The Royal Central School of Speech and Drama announces its results in the recent Research Excellence Framework (REF), which were this week released to Higher Education Institutions across the UK. Central is delighted to announce that its overall profile, In terms of its percentage of world-leading (4*) research, is the highest of all the assessed drama and music conservatoires in England, Wales, Scotland and Northern Ireland.

154 UK universities took part in the REF across all subjects, making 1,911 submissions for: 52,077 academic staff, 191,232 research outputs and 6,975 impact case studies. 36 expert sub-panels reviewed the submissions, overseen by four main panels. 

Central’s research was submitted to subpanel 35 for Music, Drama, Dance and Performing Arts and was scored for Environment, Impact, and Output (see definitions below) which were then calibrated to comprise the overall profile (for which Central fell within the top 10 when all institutions researching Drama subjects nationally were accounted for).  Central scored particularly well in terms of its impact, with 86.7% classed as 4*, the designation for research that is “world leading”.  (The subject area average for impact was 38.8 %.)

Of the results, Professor Gavin Henderson CBE, Principal of Central, said:

“We are very pleased that the quality of research at Central has been recognised so highly in the results of the REF just announced. This assessment across the whole Higher Education sector in the UK is a penetrating peer group exercise. Recognition of the impact of our research in many aspects of the theatrical arts and creative industries is particularly heartening. Central’s research culture was established only a decade ago, by Professor Simon Shepherd, as the School joined the federation of the University of London. For the last five years, he has been joined by Professor Robin Nelson as our Director of Research. I wish to congratulate them both, and all the staff whose research was entered for this exercise, in taking Central to the pinnacle of the sector as a world leading centre for research in the dramatic arts.”

As a part of the REF, Central submitted for assessment the Output of more than 20 of its researchers, double the number submitted in the 2008 Research Assessment Exercise.  Three impact case studies were put forward for review based on the research of three members of its senior academic staff: Professor Ross Brown, Dr Catherine McNamara and Amanda Stuart Fisher. Always historically close to real-world theatre industries and practitioners, Central has built on these relationships to develop a culture that emphasises impact.  Between them, the case studies show how this impact approach was developed and put into practice.
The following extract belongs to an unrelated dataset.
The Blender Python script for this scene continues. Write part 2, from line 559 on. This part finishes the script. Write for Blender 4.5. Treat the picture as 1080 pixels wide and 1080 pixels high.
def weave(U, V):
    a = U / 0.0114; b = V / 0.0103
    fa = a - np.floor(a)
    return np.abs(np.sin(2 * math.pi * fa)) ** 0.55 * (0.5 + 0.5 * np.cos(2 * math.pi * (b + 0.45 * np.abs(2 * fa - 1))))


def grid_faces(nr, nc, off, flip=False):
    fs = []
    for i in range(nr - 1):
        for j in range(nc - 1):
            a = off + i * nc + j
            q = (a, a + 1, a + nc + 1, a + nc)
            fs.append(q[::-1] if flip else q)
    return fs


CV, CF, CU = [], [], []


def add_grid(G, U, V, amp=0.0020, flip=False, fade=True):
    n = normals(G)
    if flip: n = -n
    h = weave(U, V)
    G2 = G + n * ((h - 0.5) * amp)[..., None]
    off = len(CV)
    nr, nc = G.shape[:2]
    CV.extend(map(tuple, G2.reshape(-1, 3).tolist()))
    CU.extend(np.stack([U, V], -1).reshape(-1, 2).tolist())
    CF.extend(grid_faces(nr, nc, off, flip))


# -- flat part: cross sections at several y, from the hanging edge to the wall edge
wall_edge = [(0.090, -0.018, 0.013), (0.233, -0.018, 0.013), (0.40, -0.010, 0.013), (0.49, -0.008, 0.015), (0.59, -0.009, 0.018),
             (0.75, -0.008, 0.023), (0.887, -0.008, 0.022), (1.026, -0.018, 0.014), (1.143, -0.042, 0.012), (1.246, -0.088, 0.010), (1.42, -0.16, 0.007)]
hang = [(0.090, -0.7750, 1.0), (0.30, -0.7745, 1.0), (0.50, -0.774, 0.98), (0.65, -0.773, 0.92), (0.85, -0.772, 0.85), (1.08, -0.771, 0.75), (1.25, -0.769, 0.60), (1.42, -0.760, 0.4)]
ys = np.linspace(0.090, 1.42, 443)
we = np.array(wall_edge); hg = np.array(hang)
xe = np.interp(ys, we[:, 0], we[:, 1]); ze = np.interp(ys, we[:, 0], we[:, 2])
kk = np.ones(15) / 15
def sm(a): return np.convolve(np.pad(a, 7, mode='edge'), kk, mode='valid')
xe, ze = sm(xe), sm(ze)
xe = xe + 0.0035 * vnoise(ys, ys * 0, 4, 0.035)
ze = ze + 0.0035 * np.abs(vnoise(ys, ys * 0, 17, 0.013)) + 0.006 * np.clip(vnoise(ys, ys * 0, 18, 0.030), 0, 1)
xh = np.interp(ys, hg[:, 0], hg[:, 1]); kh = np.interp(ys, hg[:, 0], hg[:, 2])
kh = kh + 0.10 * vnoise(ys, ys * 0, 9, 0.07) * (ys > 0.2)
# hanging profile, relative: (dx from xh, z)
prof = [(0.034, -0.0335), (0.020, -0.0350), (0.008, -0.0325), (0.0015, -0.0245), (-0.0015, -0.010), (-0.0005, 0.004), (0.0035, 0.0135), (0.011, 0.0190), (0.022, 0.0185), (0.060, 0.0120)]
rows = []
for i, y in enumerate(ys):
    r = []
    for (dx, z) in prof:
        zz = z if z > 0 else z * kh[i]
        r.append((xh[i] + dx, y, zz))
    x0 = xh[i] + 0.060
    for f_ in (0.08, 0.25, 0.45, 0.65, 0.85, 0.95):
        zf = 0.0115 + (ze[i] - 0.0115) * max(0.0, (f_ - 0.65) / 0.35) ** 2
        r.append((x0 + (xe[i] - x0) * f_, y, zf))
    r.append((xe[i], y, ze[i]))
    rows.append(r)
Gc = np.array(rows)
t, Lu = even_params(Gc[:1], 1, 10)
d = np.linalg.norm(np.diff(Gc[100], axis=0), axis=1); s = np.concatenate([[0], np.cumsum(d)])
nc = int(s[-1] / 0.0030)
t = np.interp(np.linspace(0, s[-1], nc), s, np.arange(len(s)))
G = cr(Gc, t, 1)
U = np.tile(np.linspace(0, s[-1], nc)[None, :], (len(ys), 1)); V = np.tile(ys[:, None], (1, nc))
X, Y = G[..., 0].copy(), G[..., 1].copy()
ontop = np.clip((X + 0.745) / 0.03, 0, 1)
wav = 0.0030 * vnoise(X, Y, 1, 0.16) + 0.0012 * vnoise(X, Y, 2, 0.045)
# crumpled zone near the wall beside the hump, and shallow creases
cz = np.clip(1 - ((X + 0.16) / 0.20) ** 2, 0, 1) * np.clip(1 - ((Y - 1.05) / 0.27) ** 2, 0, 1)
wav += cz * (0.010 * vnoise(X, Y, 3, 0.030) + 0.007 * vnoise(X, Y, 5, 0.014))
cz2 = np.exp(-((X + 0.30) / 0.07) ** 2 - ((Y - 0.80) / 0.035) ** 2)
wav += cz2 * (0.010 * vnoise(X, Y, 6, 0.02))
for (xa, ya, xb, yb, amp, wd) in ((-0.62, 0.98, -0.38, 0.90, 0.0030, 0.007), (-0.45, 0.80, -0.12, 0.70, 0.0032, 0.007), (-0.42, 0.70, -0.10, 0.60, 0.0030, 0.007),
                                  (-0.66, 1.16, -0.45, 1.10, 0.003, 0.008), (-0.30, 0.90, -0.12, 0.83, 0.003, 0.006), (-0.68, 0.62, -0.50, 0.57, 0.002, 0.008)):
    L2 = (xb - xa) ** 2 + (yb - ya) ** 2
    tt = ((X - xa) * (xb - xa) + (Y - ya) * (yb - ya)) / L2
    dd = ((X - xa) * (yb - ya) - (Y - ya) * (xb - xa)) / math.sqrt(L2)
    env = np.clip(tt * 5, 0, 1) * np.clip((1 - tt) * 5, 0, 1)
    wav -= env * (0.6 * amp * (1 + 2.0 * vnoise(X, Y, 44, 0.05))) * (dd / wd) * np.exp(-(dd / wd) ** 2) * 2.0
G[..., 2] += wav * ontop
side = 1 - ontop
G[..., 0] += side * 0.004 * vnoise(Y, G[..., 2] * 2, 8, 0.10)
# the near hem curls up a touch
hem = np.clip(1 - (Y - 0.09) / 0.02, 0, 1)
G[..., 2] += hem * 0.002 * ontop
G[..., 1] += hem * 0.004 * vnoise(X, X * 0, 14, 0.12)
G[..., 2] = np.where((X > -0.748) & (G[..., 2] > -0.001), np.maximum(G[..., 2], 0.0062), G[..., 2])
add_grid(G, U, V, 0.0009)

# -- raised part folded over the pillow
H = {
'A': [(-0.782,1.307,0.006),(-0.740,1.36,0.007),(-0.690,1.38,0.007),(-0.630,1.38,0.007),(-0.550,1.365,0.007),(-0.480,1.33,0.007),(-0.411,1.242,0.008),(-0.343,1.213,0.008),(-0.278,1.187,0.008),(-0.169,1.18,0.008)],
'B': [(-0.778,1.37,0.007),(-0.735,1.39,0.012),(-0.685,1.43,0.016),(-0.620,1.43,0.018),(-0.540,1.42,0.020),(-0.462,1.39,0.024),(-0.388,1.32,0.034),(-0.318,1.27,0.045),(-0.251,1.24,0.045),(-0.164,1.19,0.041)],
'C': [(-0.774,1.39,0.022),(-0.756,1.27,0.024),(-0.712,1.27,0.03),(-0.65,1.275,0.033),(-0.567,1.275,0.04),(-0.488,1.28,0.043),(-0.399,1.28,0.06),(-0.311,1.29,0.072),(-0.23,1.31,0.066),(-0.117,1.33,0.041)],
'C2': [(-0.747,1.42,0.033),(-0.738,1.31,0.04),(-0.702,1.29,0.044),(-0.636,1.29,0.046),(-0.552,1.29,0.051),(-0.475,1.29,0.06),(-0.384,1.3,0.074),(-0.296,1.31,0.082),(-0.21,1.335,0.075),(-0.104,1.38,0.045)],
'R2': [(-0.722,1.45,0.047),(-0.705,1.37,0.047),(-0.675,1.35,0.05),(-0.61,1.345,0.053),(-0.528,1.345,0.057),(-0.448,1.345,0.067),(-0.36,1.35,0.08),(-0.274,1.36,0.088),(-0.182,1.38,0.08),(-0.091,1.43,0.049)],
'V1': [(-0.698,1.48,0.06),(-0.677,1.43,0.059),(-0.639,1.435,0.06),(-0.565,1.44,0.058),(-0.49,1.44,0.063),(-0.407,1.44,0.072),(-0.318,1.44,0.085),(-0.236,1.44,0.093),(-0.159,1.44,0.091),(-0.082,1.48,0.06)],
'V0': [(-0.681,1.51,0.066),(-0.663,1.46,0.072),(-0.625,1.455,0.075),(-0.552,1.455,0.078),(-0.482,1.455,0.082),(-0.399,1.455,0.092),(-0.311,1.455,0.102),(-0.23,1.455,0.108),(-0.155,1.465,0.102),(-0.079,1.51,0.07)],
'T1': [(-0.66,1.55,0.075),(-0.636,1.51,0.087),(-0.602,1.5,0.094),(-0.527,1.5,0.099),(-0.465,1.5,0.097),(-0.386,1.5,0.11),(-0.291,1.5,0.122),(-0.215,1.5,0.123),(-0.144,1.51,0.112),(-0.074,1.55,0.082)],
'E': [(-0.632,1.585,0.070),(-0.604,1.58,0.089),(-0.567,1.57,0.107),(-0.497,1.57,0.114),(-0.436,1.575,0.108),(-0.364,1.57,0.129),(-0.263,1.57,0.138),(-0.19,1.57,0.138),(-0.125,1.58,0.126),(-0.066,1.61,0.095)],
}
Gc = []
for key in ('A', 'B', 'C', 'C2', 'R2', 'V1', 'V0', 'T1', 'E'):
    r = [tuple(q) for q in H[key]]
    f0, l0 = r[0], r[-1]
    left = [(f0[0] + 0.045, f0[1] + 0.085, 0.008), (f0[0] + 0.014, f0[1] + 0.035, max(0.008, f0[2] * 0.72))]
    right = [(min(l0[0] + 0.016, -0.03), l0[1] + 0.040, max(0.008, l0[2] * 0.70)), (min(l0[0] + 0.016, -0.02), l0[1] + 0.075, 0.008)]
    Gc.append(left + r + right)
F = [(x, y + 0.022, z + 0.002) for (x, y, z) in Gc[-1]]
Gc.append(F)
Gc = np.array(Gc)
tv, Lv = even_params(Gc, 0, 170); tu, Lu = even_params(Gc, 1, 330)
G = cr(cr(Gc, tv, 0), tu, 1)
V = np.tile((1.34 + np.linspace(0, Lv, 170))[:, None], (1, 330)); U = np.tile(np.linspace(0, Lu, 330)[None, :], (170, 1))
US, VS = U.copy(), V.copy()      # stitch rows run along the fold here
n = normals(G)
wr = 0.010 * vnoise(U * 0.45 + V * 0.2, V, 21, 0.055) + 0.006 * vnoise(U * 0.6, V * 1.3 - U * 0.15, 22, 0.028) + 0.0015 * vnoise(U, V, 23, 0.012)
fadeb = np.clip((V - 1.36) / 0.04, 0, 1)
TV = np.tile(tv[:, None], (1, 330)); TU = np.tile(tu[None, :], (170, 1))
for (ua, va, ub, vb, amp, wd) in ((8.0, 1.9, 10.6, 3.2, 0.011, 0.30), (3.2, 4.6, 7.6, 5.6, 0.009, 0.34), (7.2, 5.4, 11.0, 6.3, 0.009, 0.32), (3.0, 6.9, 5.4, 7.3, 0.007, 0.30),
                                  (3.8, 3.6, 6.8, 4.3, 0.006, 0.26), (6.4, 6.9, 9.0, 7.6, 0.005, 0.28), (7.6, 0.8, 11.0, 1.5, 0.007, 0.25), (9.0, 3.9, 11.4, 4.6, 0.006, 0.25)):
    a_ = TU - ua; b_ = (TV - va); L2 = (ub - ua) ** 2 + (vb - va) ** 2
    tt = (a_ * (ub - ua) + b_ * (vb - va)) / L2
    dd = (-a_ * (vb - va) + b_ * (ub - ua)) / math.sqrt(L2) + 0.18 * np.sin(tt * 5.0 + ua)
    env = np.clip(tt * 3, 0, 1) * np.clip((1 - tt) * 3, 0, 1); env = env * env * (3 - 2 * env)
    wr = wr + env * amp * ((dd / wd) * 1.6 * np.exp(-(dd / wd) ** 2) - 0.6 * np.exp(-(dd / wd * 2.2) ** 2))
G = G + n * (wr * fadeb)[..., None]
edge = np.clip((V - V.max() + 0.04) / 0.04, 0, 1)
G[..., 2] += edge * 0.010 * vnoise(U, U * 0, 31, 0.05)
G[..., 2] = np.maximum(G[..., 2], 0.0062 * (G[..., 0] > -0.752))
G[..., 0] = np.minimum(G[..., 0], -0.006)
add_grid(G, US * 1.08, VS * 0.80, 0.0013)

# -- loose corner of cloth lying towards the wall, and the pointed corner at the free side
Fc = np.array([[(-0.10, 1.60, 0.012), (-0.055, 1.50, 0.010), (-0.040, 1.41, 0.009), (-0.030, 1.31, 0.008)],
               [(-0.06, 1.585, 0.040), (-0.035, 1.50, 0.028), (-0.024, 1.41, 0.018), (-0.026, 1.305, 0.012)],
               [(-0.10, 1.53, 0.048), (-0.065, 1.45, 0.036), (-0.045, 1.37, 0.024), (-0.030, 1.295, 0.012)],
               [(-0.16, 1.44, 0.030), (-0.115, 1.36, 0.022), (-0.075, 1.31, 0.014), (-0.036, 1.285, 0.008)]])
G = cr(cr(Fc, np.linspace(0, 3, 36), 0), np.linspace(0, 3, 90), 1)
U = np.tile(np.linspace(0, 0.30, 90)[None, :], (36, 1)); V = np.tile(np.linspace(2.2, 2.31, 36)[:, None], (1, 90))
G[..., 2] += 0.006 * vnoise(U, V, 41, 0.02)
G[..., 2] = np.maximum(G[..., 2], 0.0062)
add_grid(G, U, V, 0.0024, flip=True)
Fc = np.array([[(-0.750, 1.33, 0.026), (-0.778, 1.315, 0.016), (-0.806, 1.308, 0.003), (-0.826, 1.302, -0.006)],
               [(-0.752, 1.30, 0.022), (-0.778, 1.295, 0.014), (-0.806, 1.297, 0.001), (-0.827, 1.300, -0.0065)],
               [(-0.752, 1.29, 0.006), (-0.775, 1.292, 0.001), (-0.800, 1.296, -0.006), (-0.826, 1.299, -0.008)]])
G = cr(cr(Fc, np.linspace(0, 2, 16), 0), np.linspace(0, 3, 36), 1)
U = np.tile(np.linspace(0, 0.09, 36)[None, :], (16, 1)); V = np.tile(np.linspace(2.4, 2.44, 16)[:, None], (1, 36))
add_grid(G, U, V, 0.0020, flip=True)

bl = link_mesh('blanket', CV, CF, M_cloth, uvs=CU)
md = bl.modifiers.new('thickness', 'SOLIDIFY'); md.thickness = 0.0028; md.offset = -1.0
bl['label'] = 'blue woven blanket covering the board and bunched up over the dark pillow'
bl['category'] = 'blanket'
Founded by Elsie Fogerty as The Central School of Speech Training and Dramatic Art in 1906, Central’s history is rooted in the social importance of education, teacher training, and the advancement of the study of theatre as an academic discipline. In 2005, the School was granted degree awarding powers by the Privy Council and named the Higher Education Funding Council for England’s designated Centre for Excellence in Training for Theatre. 2005 also marked the School’s transition to a College of the University of London, thus embedding it within an internationally recognised community of research excellence.

As a researching specialist college, Central has sought both to change the practices of the theatre industries and to develop the use of theatre techniques in ways that benefit wider communities. It has drawn on its historical legacy to model a range of relationships between industry and higher education and has aimed to develop within the professional theatre community a new respect for higher education and especially research. It has enabled new communities, within the UK and beyond, to benefit from theatre work and has strived to build a bridge between the Academy and the creative industries.

Further information about the outcome of the REF and its impact on future funding allocations will be released in early 2015.